Few have seen him in public either: he has been spending all his time with his two children Karan, 6, and Rabia, 2, and their three dogs. But that, according to the city grapevine, was only to be expected. Even though he has everything any 32-year-old could want—money, status, success—Sidhu remains an island. "He has just two close friends, and that is no thanks to him. Left to himself, he wouldn't even have tried," says a socialite.

Undeterred, Sidhu is reading and re-reading Ayn Rand's The Fountainhead and Mohammed Ali's The Greatest and listening to his favourite classical and semi-classical music. "I love Howard Roark," he says of Rand's architect protagonist. "I love the way he breaks every barrier in front of him to achieve his aims."

In many ways, Sidhu shares his humility with other small-townsmen in the team.
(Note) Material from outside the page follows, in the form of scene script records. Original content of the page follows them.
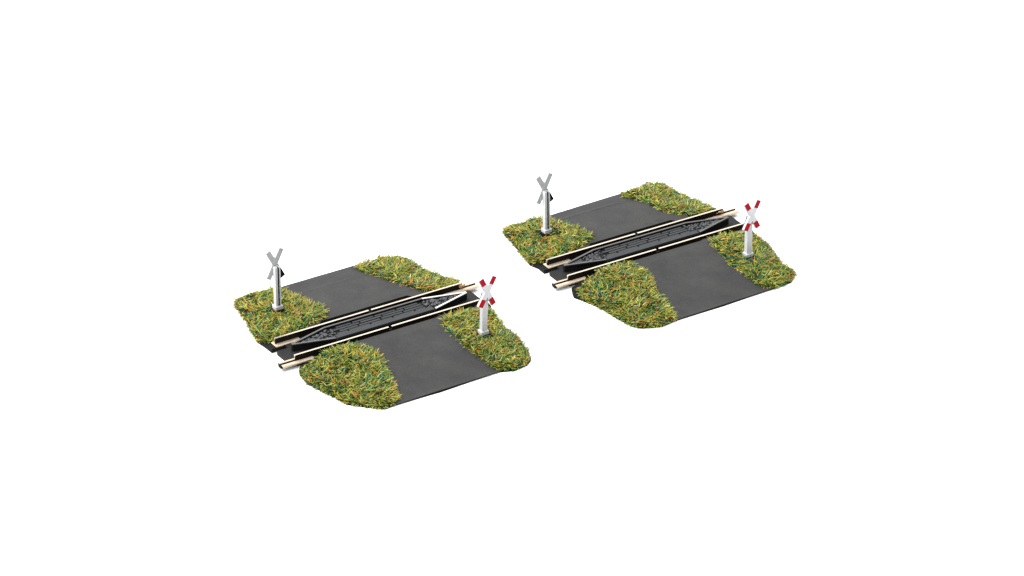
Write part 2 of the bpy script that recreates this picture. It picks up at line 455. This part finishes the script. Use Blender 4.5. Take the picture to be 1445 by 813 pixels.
make_crossing('level_crossing', 'model level crossing nearest the viewer at lower left, white rimmed tip between its rails', posL, yawL,
    L_back, L_front, road_poly((-12.5, 29.45, 11, 29.55), 1), road_poly((-15.5, -33.45, 13.6, -33.0), -1),
    [(LA, hA), (LB, ()), (LC, ()), (LD, hD)], True, 3)
make_crossing('level_crossing', 'model level crossing farther back at upper right, all its centre rims plain dark grey', posR, yawR,
    R_back, R_front, road_poly((-14, 27.05, 12.5, 28.0), 1), road_poly((-14.5, -33.3, 15.5, -32.5), -1),
    [(RA, hA), (RB, ()), (RC, ()), (RD, hD)], False, 8)

def at(pos, yaw, u, v, z):
    c, s = math.cos(yaw), math.sin(yaw)
    return (pos[0]+c*u-s*v, pos[1]+s*u+c*v, z)
make_sign('grey crossbuck seen from behind, on the left grass of the lower left crossing', at(posL, yawL, -us, vs, 1.95), yawL+math.pi)
make_sign('red and white crossbuck facing the viewer, on the right grass of the lower left crossing', at(posL, yawL, us, -vs, 1.95), yawL, 1.8)
make_sign('grey crossbuck seen from behind, on the left grass of the upper right crossing', at(posR, yawR, -us, vs, 1.95), yawR+math.pi, 1.0)
make_sign('red and white crossbuck facing the viewer, on the right grass of the upper right crossing', at(posR, yawR, us, -vs, 1.95), yawR)

# ------------------------------------------------------------------ white board they lie on
bm = bmesh.new(); box(bm, -3000, 3000, -3000, 3000, -20, 0)
t = link('table_surface', bm, M['table']); t['kind'] = 'structure'

# ------------------------------------------------------------------ light
w = bpy.data.worlds.new('World'); sc.world = w; w.use_nodes = True
nt = w.node_tree; bg = nt.nodes['Background']
# a white studio: brightest overhead and to the left, dimmer towards the viewer's right
tc = nt.nodes.new('ShaderNodeTexCoord'); dp = nt.nodes.new('ShaderNodeVectorMath'); dp.operation = 'DOT_PRODUCT'
nt.links.new(tc.outputs['Generated'], dp.inputs[0]); dp.inputs[1].default_value = Vector((-.52, .30, .80)).normalized()
mr = nt.nodes.new('ShaderNodeMapRange'); mr.interpolation_type = 'SMOOTHSTEP'
for i, val in ((1, -.35), (2, .95), (3, .18), (4, 2.8)): mr.inputs[i].default_value = val
nt.links.new(dp.outputs['Value'], mr.inputs[0]); nt.links.new(mr.outputs[0], bg.inputs['Strength'])
bg.inputs['Color'].default_value = (1, 1, 1, 1)
la = bpy.data.lights.new('softbox', 'AREA'); la.shape = 'RECTANGLE'; la.size = 700*S; la.size_y = 700*S
la.energy = 18; la.color = (1, .985, .96)
lo = bpy.data.objects.new('softbox', la); COL.objects.link(lo)
lo.location = Vector((-800, 150, 1100))*S
lo.rotation_euler = (Vector((0, 0, 0)) - lo.location).to_track_quat('-Z', 'Y').to_euler()

# ------------------------------------------------------------------ camera
e, D, k = math.radians(28.520025), 1050.9676, 5.84594941
cam = bpy.data.cameras.new('camera'); co = bpy.data.objects.new('camera', cam); COL.objects.link(co)
fw = Vector((0, math.cos(e), -math.sin(e)))
co.location = -fw*D*S
co.rotation_euler = fw.to_track_quat('-Z', 'Y').to_euler()
cam.sensor_width = 36; cam.lens = k*D/1445*36
cam.clip_start = .02; cam.clip_end = 50
sc.camera = co
sc.view_settings.view_transform = 'Standard'; sc.view_settings.look = 'None'
sc.view_settings.exposure = 0; sc.view_settings.gamma = 1
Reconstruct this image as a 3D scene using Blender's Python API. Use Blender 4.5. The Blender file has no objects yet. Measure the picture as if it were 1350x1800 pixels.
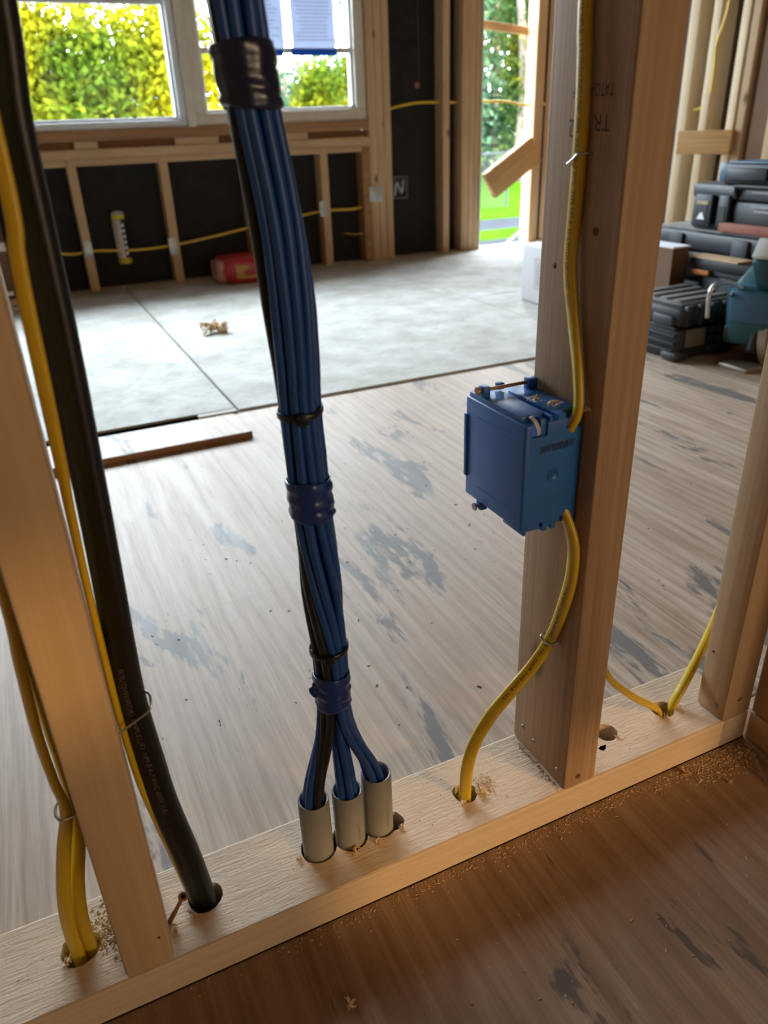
import bpy, bmesh, math, random
import numpy as np
from mathutils import Vector, Matrix
random.seed(7); rng = np.random.default_rng(7)
SC = bpy.context.scene
COL = SC.collection
V = Vector

# ------------------------------------------------------------------ camera
def setup_camera():
    pitch, roll, yaw = .472498261, -.0400371143, .41953605
    fwd = V((math.sin(yaw), math.cos(yaw), 0)); right = V((math.cos(yaw), -math.sin(yaw), 0)); up = V((0, 0, 1))
    f = fwd*math.cos(pitch) - up*math.sin(pitch); u = up*math.cos(pitch) + fwd*math.sin(pitch)
    r2 = right*math.cos(roll) + u*math.sin(roll); u2 = u*math.cos(roll) - right*math.sin(roll)
    cd = bpy.data.cameras.new('camera'); cam = bpy.data.objects.new('camera', cd); COL.objects.link(cam)
    m = Matrix((( r2.x, u2.x, -f.x, -.07955106), (r2.y, u2.y, -f.y, -.42139317), (r2.z, u2.z, -f.z, .62910415), (0, 0, 0, 1)))
    cam.matrix_world = m
    cd.sensor_fit = 'VERTICAL'; cd.sensor_height = 36; cd.sensor_width = 27
    cd.lens = 1328.614/1800*36
    cd.clip_start = .02; cd.clip_end = 300
    cd.dof.use_dof = True; cd.dof.focus_distance = .74; cd.dof.aperture_fstop = 7.0
    SC.camera = cam
setup_camera()

# ------------------------------------------------------------------ light
def setup_light():
    w = bpy.data.worlds.new('sky'); SC.world = w; w.use_nodes = True
    nt = w.node_tree; bg = nt.nodes['Background']
    bg.inputs['Color'].default_value = (.80, .90, 1.0, 1); bg.inputs['Strength'].default_value = 17.0
    sd = bpy.data.lights.new('sun', 'SUN'); sd.energy = 16; sd.color = (1, .86, .62); sd.angle = math.radians(1.2)
    s = bpy.data.objects.new('sun', sd); COL.objects.link(s)
    d = V((-.42, .80, -.42)).normalized()
    s.rotation_euler = d.to_track_quat('-Z', 'Y').to_euler(); s.location = (4, -8, 6)
    def area(name, loc, direction, sx, sy, energy, color, portal=False):
        a = bpy.data.lights.new(name, 'AREA'); a.shape = 'RECTANGLE'; a.size = sx; a.size_y = sy
        a.energy = energy; a.color = color
        if portal: a.cycles.is_portal = True
        o = bpy.data.objects.new(name, a); COL.objects.link(o); o.location = loc
        o.rotation_euler = V(direction).to_track_quat('-Z', 'Y').to_euler()
    # sky portals in the far window and door openings
    area('portal_window_left', (-.09, 3.47, 1.22), (0, -1, 0), 1.62, 1.1, 1, (1, 1, 1), True)
    area('portal_window_right', (1.17, 3.47, 1.22), (0, -1, 0), .86, 1.1, 1, (1, 1, 1), True)
    area('portal_door', (2.37, 3.47, 1.05), (0, -1, 0), .34, 2.1, 1, (1, 1, 1), True)
    # added warm fill lamp inside the rear room, standing in for evening light
    area('rear_warm_fill', (.85, -2.95, .85), (-.18, 1, -.06), 1.5, .9, 21, (1, .72, .44))
setup_light()
SC.view_settings.view_transform = 'Standard'; SC.view_settings.look = 'None'
SC.view_settings.exposure = 0.8; SC.view_settings.gamma = 1; SC.view_settings.use_curve_mapping = False

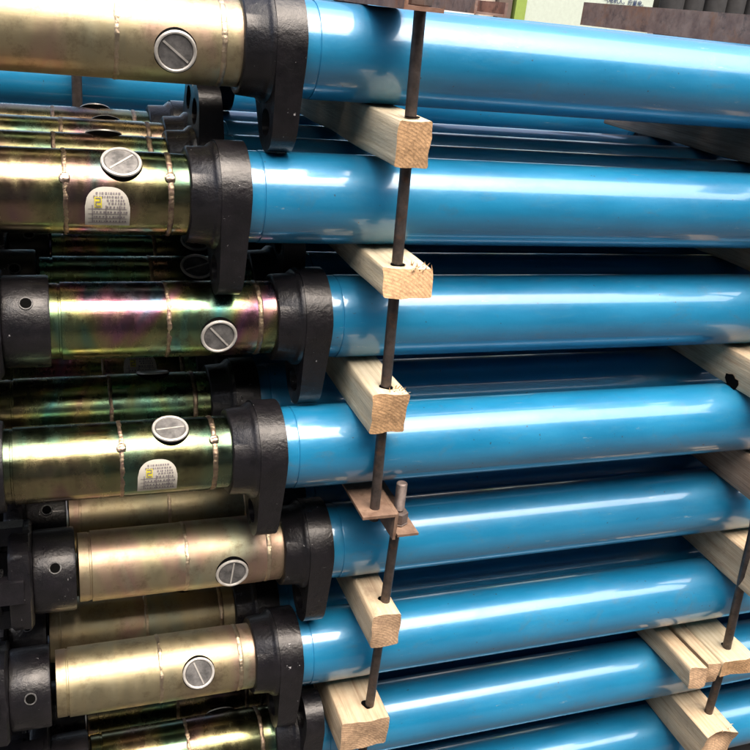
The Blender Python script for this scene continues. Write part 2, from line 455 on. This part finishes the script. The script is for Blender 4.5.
for i, (x, dk, lug, pl, sl, pin, nug, st, desc) in enumerate(ROW):
    for k in range(4):
        if k == 0:
            lab = 'blue prop with %s, front of the %s row' % (desc, ORD[i]) if i < 7 else 'blue prop at the front of the lowest row, under the seventh row'
            prop(lab, x, Y[i], Z[i], dk, lug, pl, sl, pin, nug, st, dfoot=[0, 0, .007, .009, 0, -.003, 0, 0][i], dplug=[0, 0, 0, 0, 0, -.008, 0, 0][i])
        else:
            stb = (-.14, 40) if (i == 3 and k == 2) else None
            lug2 = {(1, 1): 172, (1, 2): 178}.get((i, k), rnd.choice([8, 14, 5, 165]) + rnd.uniform(-6, 6))
            prop('shaded blue prop lying %s from the front in the %s row from the top' % (KO[k] if k < 3 else 'fourth', ORD[i]),
                 x + rnd.uniform(-.012, .010), Y[i] + .1045 * k + (.028 if i == 3 else 0), Z[i] + rnd.uniform(-.002, .002), (2 if i in (2, 3) else 1) if i < 4 or i == 6 else 0, lug2, (rnd.uniform(112, 140) if i == 1 else rnd.uniform(60, 130)), rnd.uniform(-60, 60), rnd.uniform(45, 70), None, stb)
# ---- stack behind: turned the other way, its blue tubes showing under the top left prop
for i in (0, 1, 2):
    for k in range(3):
        prop('blue prop in the stack behind, %s row down, %s tube back' % (['first', 'second', 'third'][i], ['first', 'second', 'third'][k]),
             1.05 + (i % 2) * .03, .56 + .105 * k, [-.088, -.245, -.40][i], 1, 20, 50, 10, 40, group='hydraulic props in the stack behind', flip=True)

# ------------------------------------------------------------------ timbers
def timber(label, x0, x1, y0, y1, z0, z1, mat, seed=0, yaw=0, rod=None, rough=.0015, chip=.004, endcut=0, shards=0, group='sawn timber spacers between the rows', hole_mat=None):
    cx, cz = (x0 + x1) / 2, (z0 + z1) / 2
    w, h, L = x1 - x0, z1 - z0, y1 - y0
    bm = bmesh.new()
    nx, nz = 7, 7
    ys = [0, .002, .006, .012, .02] + [.02 + (L - .02) * t / 16 for t in range(1, 17)]
    rn = random.Random(seed)
    ring = []
    def sect():
        pts = []
        c = min(.0018, w * .1)
        for i in range(nx): pts.append((-w / 2 + c + (w - 2 * c) * i / (nx - 1), -h / 2))
        for i in range(nz): pts.append((w / 2, -h / 2 + c + (h - 2 * c) * i / (nz - 1)))
        for i in range(nx): pts.append((w / 2 - c - (w - 2 * c) * i / (nx - 1), h / 2))
        for i in range(nz): pts.append((-w / 2, h / 2 - c - (h - 2 * c) * i / (nz - 1)))
        return pts
    S = sect(); rings = []
    for y in ys:
        r = []
        for (a, b) in S:
            v = Vector((a, y, b))
            nn = Vector((noise.noise(Vector((a * 60, y * 9, b * 60 + seed))), 0, noise.noise(Vector((a * 60 + 7, y * 9, b * 60 + seed)))))
            v += nn * rough * 1.6
            # irregular sawn end
            e = noise.noise(Vector((a * 28, seed * 3.1, b * 28))) * chip + endcut * (b / h)
            v.y += e * max(0, 1 - y / .03)
            r.append(bm.verts.new(v))
        rings.append(r)
    n = len(S)
    for a, b in zip(rings, rings[1:]):
        for k in range(n): bm.faces.new((a[k], a[(k + 1) % n], b[(k + 1) % n], b[k]))
    # end face as a grid-like fan with a rough break surface
    prev = rings[0]
    for t in (.8, .6, .4, .2):
        r = []
        for (a, b) in S:
            a2, b2 = a * t, b * t
            e = noise.noise(Vector((a2 * 28, seed * 3.1, b2 * 28))) * chip + endcut * (b2 / h) + noise.noise(Vector((a2 * 300, seed, b2 * 300))) * .0009
            r.append(bm.verts.new((a2, e, b2)))
        for k in range(n): bm.faces.new((prev[(k + 1) % n], prev[k], r[k], r[(k + 1) % n]))
        prev = r
    bm.faces.new(prev); bm.faces.new(rings[-1])
    for s in range(shards):
        a = rn.uniform(0, w / 2); l = rn.uniform(.003, .008)
        p0 = Vector((a, rn.uniform(.0, .02), h / 2 - .001)); d = Vector((rn.uniform(-.3, .8), rn.uniform(-1, .2), rn.uniform(.3, 1.1))).normalized()
        u = Vector((.0011, 0, 0)); q = [bm.verts.new(p0 - u), bm.verts.new(p0 + u), bm.verts.new(p0 + Vector((0, .002, 0))), bm.verts.new(p0 + d * l)]
        bm.faces.new((q[0], q[1], q[3])); bm.faces.new((q[1], q[2], q[3])); bm.faces.new((q[2], q[0], q[3])); bm.faces.new((q[0], q[1], q[2]))
    o = obj('timber_spacer', bm, mat, None, 50, (cx, y0, cz)); o.rotation_euler = (0, 0, R_(yaw))
    tag(o, label, 'timber', group)
    if rod:
        bm = bmesh.new()
        add_lathe(bm, [(0, .0077), (.0010, .0077)], 20, Matrix.Rotation(-PI / 2, 4, 'Y'), True, lambda x, a: .0012 * math.sin(3 * a + seed))
        obj('bolt_hole', bm, HOLE, o, 30, (rod[0] - cx, rod[1] - y0, h / 2 + .0004))
    return o
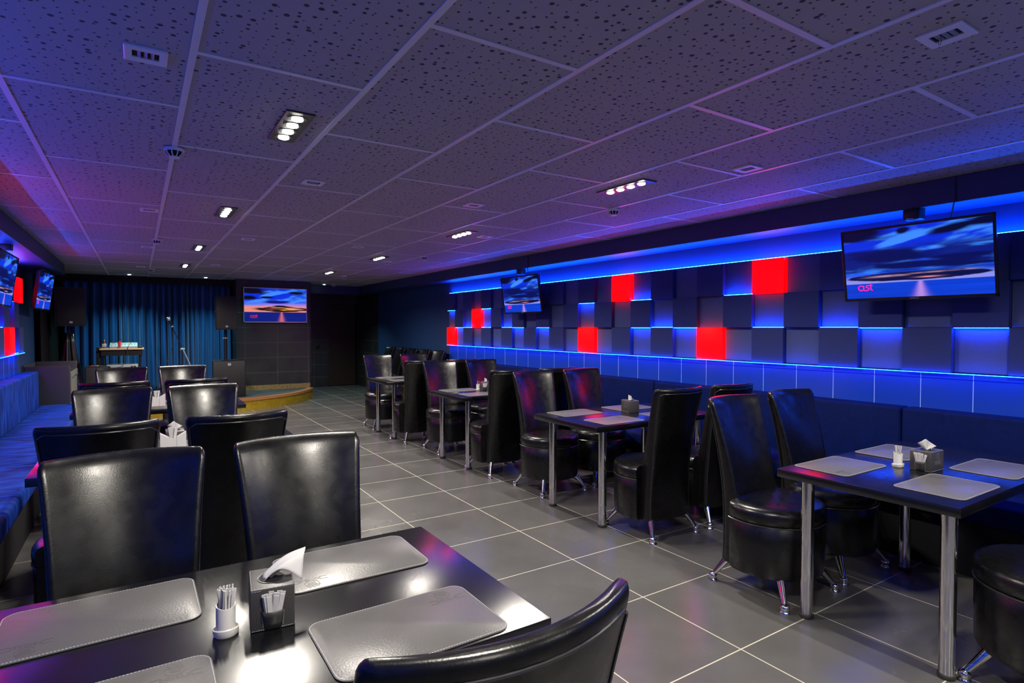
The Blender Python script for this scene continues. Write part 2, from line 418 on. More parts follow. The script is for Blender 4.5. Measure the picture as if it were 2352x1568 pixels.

But while J. Srinath (Mysore) and Sunil Joshi (Gadag) have jumped out of their small ponds, Sidhu almost unnaturally seems to revel in the anonymity Patiala provides. Within hours of landing in Delhi, he was headed home. It's unlikely he stepped out that night. But if he had, he could have vent his ire at those in the team who had ganged up against him. Capital cinema near his house was playing an appropriately titled Hendi movie, Mafia. Truly, there's no place like home.